:: Task requirements ::
Copy the listing below line for line, starting at its first line and ending with the line that has "sc.cycles.sample_clamp_indirect = 4.0" in it. Add nothing.

>> BEGIN Records for this exercise

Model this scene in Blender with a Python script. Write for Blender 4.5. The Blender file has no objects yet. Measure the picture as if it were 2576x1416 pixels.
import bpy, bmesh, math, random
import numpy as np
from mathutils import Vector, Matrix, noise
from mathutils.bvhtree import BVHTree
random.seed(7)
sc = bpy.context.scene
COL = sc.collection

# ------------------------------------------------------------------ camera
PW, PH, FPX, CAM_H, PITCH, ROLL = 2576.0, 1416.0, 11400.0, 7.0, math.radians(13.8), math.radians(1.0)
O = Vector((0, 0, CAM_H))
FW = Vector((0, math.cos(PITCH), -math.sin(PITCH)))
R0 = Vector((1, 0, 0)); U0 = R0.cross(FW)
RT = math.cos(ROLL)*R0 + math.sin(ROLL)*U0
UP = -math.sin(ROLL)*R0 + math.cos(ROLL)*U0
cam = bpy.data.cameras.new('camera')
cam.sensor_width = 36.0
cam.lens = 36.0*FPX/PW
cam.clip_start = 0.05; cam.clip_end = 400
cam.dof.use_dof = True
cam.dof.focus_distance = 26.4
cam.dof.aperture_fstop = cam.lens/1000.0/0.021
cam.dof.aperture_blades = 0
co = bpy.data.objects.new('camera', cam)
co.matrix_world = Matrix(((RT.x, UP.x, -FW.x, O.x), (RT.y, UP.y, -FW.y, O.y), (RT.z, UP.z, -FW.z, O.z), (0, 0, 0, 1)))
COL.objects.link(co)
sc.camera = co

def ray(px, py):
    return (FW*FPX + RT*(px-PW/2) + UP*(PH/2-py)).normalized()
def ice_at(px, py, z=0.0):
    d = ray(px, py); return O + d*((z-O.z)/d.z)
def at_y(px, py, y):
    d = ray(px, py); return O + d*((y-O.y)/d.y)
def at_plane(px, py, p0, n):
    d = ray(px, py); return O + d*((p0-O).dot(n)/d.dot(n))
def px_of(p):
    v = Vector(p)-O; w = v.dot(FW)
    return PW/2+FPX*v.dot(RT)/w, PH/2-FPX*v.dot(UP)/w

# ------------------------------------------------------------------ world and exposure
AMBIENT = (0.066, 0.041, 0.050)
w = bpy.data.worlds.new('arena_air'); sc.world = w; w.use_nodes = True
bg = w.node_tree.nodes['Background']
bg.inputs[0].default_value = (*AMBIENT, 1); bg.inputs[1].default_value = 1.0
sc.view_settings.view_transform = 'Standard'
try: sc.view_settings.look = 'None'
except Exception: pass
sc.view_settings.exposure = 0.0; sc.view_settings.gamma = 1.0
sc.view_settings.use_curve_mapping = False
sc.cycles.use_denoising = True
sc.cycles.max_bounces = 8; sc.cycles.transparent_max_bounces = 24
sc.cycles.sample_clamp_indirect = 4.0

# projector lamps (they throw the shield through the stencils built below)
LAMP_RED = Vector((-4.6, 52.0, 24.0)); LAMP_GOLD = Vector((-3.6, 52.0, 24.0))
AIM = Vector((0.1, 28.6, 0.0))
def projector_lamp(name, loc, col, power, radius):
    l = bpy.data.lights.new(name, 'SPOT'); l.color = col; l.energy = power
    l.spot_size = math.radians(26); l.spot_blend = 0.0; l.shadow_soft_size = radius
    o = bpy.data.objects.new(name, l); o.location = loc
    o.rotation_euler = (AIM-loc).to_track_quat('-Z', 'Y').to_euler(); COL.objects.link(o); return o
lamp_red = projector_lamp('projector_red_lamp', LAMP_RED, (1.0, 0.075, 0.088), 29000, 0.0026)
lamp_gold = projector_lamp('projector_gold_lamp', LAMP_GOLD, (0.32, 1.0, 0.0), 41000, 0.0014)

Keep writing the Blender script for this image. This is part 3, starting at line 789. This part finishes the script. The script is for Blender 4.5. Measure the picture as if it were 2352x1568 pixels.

>> END Records for this exercise

:: The result ::
Model this scene in Blender with a Python script. Write for Blender 4.5. The Blender file has no objects yet. Measure the picture as if it were 2576x1416 pixels.
import bpy, bmesh, math, random
import numpy as np
from mathutils import Vector, Matrix, noise
from mathutils.bvhtree import BVHTree
random.seed(7)
sc = bpy.context.scene
COL = sc.collection

# ------------------------------------------------------------------ camera
PW, PH, FPX, CAM_H, PITCH, ROLL = 2576.0, 1416.0, 11400.0, 7.0, math.radians(13.8), math.radians(1.0)
O = Vector((0, 0, CAM_H))
FW = Vector((0, math.cos(PITCH), -math.sin(PITCH)))
R0 = Vector((1, 0, 0)); U0 = R0.cross(FW)
RT = math.cos(ROLL)*R0 + math.sin(ROLL)*U0
UP = -math.sin(ROLL)*R0 + math.cos(ROLL)*U0
cam = bpy.data.cameras.new('camera')
cam.sensor_width = 36.0
cam.lens = 36.0*FPX/PW
cam.clip_start = 0.05; cam.clip_end = 400
cam.dof.use_dof = True
cam.dof.focus_distance = 26.4
cam.dof.aperture_fstop = cam.lens/1000.0/0.021
cam.dof.aperture_blades = 0
co = bpy.data.objects.new('camera', cam)
co.matrix_world = Matrix(((RT.x, UP.x, -FW.x, O.x), (RT.y, UP.y, -FW.y, O.y), (RT.z, UP.z, -FW.z, O.z), (0, 0, 0, 1)))
COL.objects.link(co)
sc.camera = co

def ray(px, py):
    return (FW*FPX + RT*(px-PW/2) + UP*(PH/2-py)).normalized()
def ice_at(px, py, z=0.0):
    d = ray(px, py); return O + d*((z-O.z)/d.z)
def at_y(px, py, y):
    d = ray(px, py); return O + d*((y-O.y)/d.y)
def at_plane(px, py, p0, n):
    d = ray(px, py); return O + d*((p0-O).dot(n)/d.dot(n))
def px_of(p):
    v = Vector(p)-O; w = v.dot(FW)
    return PW/2+FPX*v.dot(RT)/w, PH/2-FPX*v.dot(UP)/w

# ------------------------------------------------------------------ world and exposure
AMBIENT = (0.066, 0.041, 0.050)
w = bpy.data.worlds.new('arena_air'); sc.world = w; w.use_nodes = True
bg = w.node_tree.nodes['Background']
bg.inputs[0].default_value = (*AMBIENT, 1); bg.inputs[1].default_value = 1.0
sc.view_settings.view_transform = 'Standard'
try: sc.view_settings.look = 'None'
except Exception: pass
sc.view_settings.exposure = 0.0; sc.view_settings.gamma = 1.0
sc.view_settings.use_curve_mapping = False
sc.cycles.use_denoising = True
sc.cycles.max_bounces = 8; sc.cycles.transparent_max_bounces = 24
sc.cycles.sample_clamp_indirect = 4.0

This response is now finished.